A cólera
O orgulho vos induz a julgar-vos mais do que
sois; a não suportardes uma comparação que vos possa rebaixar; a vos
considerardes, ao contrário, tão acima dos vossos irmãos, quer em espírito,
quer em posição social, quer mesmo em vantagens pessoais, que o menor paralelo
vos irrita e aborrece. Que sucede então? — Entregais-vos à cólera.
Pesquisai a origem desses acessos de demência
passageira que vos assemelham ao bruto, fazendo-vos perder o sangue-frio e a
razão; pesquisai e, quase sempre, deparareis com o orgulho ferido. Que é o que
vos faz repelir, coléricos, os mais ponderados conselhos, senão o orgulho
ferido por uma contradição? Até mesmo as impaciências, que se originam de
contrariedades muitas vezes pueris, decorrem da importância que cada um liga à
sua personalidade, diante da qual entende que todos se devem dobrar.
Em seu frenesi, o homem colérico a tudo se
atira: à natureza bruta, aos objetos inanimados, quebrando-os porque lhe não
obedecem. Ah! se nesses momentos pudesse ele observar-se a sangue-frio, ou
teria medo de si próprio, ou bem ridículo se acharia! Imagine ele por aí que
impressão produzirá nos outros. Quando não fosse pelo respeito que deve a si
mesmo, cumpria-lhe esforçar-se por vencer um pendor que o torna objeto de
piedade.
Se ponderasse que a cólera a nada remedeia,
que lhe altera a saúde e compromete até a vida, reconheceria ser ele próprio a
sua primeira vítima. Mas, outra consideração, sobretudo, devera contê-lo, a de
que torna infelizes todos os que o cercam. Se tem coração, não lhe será motivo
de remorso fazer que sofram os entes a quem mais ama? E que pesar mortal se,
num acesso de fúria, praticasse um ato que houvesse de deplorar toda a sua vida!
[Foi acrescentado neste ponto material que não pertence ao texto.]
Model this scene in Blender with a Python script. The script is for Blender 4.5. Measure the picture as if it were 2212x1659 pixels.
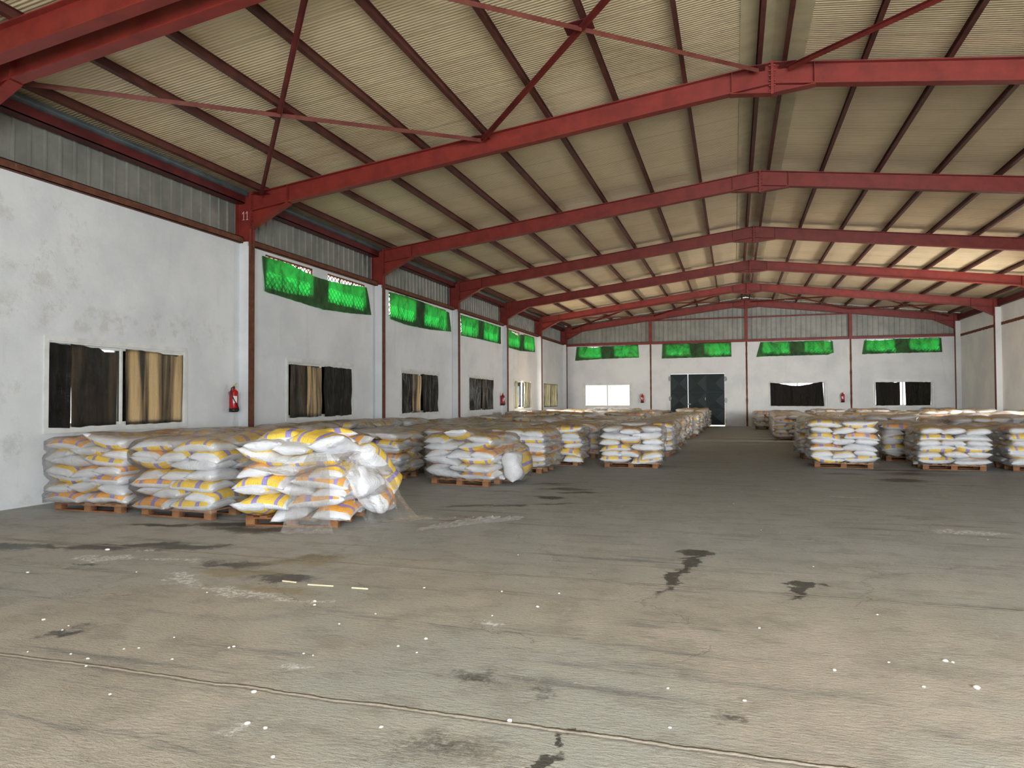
import bpy, bmesh, math, random
import numpy as np
from mathutils import Vector, Matrix, Euler, noise as mnoise
for o in list(bpy.data.objects): bpy.data.objects.remove(o)
random.seed(7); rng = np.random.RandomState(7)
SC = bpy.context.scene; COL = SC.collection
R_ = math.radians

# ------------------------------------------------------------------ camera
YAW, PITCH, ROLL, FPX = 0.3025, 0.0228, -0.0045, 1538.05
cam_d = bpy.data.cameras.new('camera'); cam = bpy.data.objects.new('camera', cam_d); COL.objects.link(cam)
cam_d.sensor_fit = 'HORIZONTAL'; cam_d.sensor_width = 36; cam_d.lens = FPX*36/2212
cam_d.clip_start = .05; cam_d.clip_end = 500
F = Vector((-math.sin(YAW)*math.cos(PITCH), math.cos(YAW)*math.cos(PITCH), math.sin(PITCH)))
R0 = Vector((math.cos(YAW), math.sin(YAW), 0)); U0 = R0.cross(F)
Rv = math.cos(ROLL)*R0+math.sin(ROLL)*U0; Uv = -math.sin(ROLL)*R0+math.cos(ROLL)*U0
M = Matrix((Rv, Uv, -F)).transposed().to_4x4(); M.translation = Vector((-0.6721, -12.7128, 1.5476))
cam.matrix_world = M
SC.camera = cam

# ------------------------------------------------------------------ light
SC.view_settings.view_transform = 'Standard'; SC.view_settings.look = 'None'
SC.view_settings.gamma = 1; SC.view_settings.use_curve_mapping = False
SC.view_settings.exposure = 0.0
SC.cycles.max_bounces = 6; SC.cycles.transparent_max_bounces = 8
SC.cycles.adaptive_threshold = .07
SC.cycles.diffuse_bounces = 4; SC.cycles.glossy_bounces = 2; SC.cycles.transmission_bounces = 4
w = bpy.data.worlds.new('sky'); SC.world = w; w.use_nodes = True
bg = w.node_tree.nodes['Background']; bg.inputs[0].default_value = (0.93, 0.97, 1.0, 1); bg.inputs[1].default_value = 2.8
def area(name, loc, rot, sx, sy, power, color):
    d = bpy.data.lights.new(name, 'AREA'); d.shape = 'RECTANGLE'; d.size = sx; d.size_y = sy; d.energy = power; d.color = color
    o = bpy.data.objects.new(name, d); COL.objects.link(o); o.location = loc; o.rotation_euler = rot; return o
# daylight in the unseen gate behind the camera and the half-open left window
area('daylight_gate', (3.6, -18.9, 2.5), (R_(82), 0, 0), 10.0, 4.7, 3350, (0.87, 0.945, 1.0))
area('added_side_fill', (10.66, 15.5, 2.0), (R_(22), R_(66), 0), 3.6, 4.6, 1600, (.97, .97, .97))  # unseen fill lamp added at the right wall to brighten the far end
area('daylight_far_side_window', (-10.80, 20.9, 1.85), (0, R_(-80), R_(18)), 1.2, .9, 900, (1.0, .92, .8))
sun_d = bpy.data.lights.new('sun', 'SUN'); sun = bpy.data.objects.new('sun', sun_d); COL.objects.link(sun)
sun_d.energy = 12.0; sun_d.angle = R_(.6); sun_d.color = (1, .93, .82)
sun.rotation_euler = Vector((-.48, .36, .80)).to_track_quat('Z', 'Y').to_euler()   # direction towards the sun: far left

# ------------------------------------------------------------------ tagging
def tag(o, label=None, cat=None, group=None, kind=None):
    if label: o['label'] = label
    if cat: o['category'] = cat
    if group: o['group'] = group
    if kind: o['kind'] = kind
    return o
def empty(name, loc=(0, 0, 0), rz=0):
    o = bpy.data.objects.new(name, None); COL.objects.link(o); o.location = loc; o.rotation_euler = (0, 0, rz)
    o.empty_display_size = .1
    return o

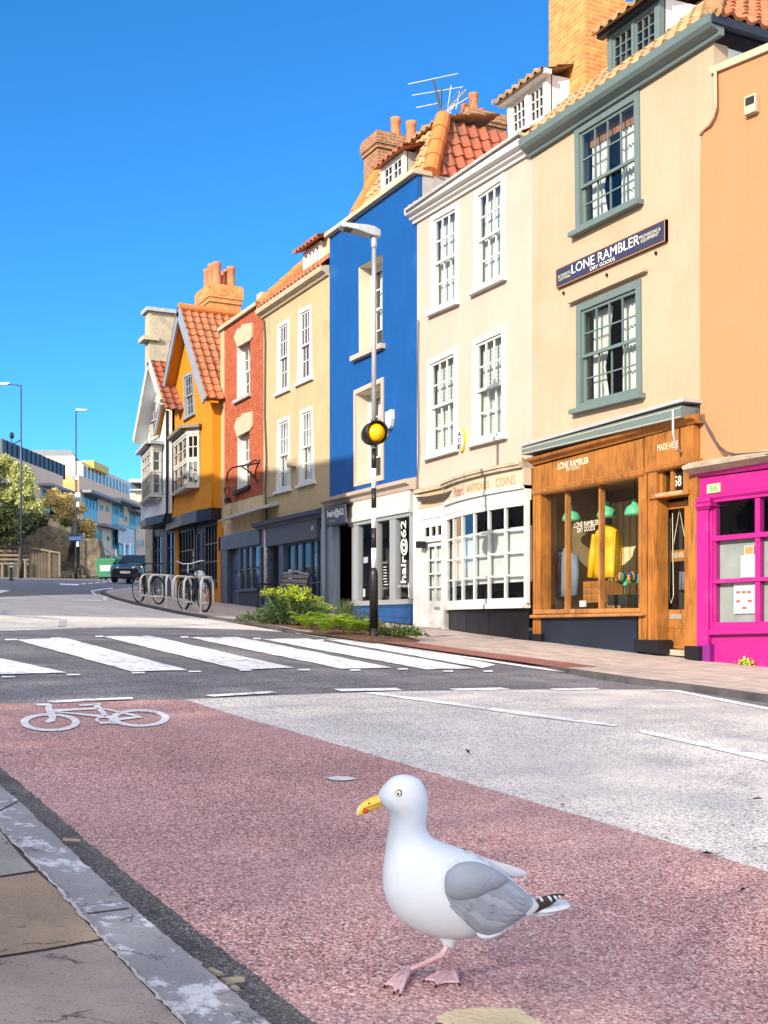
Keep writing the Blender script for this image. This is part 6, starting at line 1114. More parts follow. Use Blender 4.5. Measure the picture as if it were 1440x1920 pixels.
# ---------------------------------------------------------------- cycle stands
hoops = [((270, 1131.5), (298, 1132.5)), ((287, 1134.3), (315, 1135.3)), ((304.5, 1138.8), (336, 1138)), ((325.5, 1141), (357, 1141.5)), ((347.5, 1146), (378.5, 1146.5)), ((371, 1149.5), (404.5, 1148.8))]
proto = None; s_lab = ['farthest steel cycle stand at the uphill end of the row', 'second steel cycle stand from the uphill end', 'third steel cycle stand from the uphill end', 'third steel cycle stand from the downhill end', 'second steel cycle stand from the downhill end behind the nearest', 'nearest steel cycle stand at the downhill end of the row']
for k, (l, r) in enumerate(hoops):
    a = gp(*l, .05); b = gp(*r, .05); d = (b-a); d.z = 0; W_ = .68
    mid = (a+b)/2; yaw = math.atan2(d.y, d.x)
    if proto is None:
        proto = thing('cycle_stand', s_lab[k], 'cycle stand', (0, 0, 0), 'steel cycle stands in a row'); w = W_/2; pts = [(-w, 0), (-w, .55)]+[(-w+.17-.17*math.cos(t), .56+.19*math.sin(t)) for t in (.3, .6, .9, 1.2, 1.57)]+[(w-.17+.17*math.sin(t), .56+.19*math.cos(t)) for t in (0, .37, .67, .97, 1.27)]+[(w, .55), (w, 0)]
        MB().tube([Vector((x, 0, z-.03)) for x, z in pts], .025, 10).build('hoop', M['steel'], proto, smooth=True); MB().tube([Vector((-w, 0, .2)), Vector((w, 0, .2))], .02, 8).build('crossbar', M['steel'], proto, smooth=True)
        for s in (-1, 1): MB().lathe([(.06, 0), (.06, .012), (.03, .016)], (s*w, 0, -.01), 12).build('base_plate', M['steel'], proto)
        o = proto
    else: o = copy_tree(proto); o['label'] = s_lab[k]
    o.location = mid; o.rotation_euler = (0, 0, yaw)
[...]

Em suma, a cólera não exclui certas
qualidades do coração, mas impede se faça muito bem e pode levar à prática de
muito mal. Isto deve bastar para induzir o homem a esforçar-se pela dominar. O
espírita, ao demais, é concitado a isso por outro motivo: o de que a cólera é
contrária à caridade e à humildade cristãs. — Um Espírito protetor. (Bordéus,
1863.)
(Fonte:
O Evangelho segundo o Espiritismo, cap. IX, item 9.)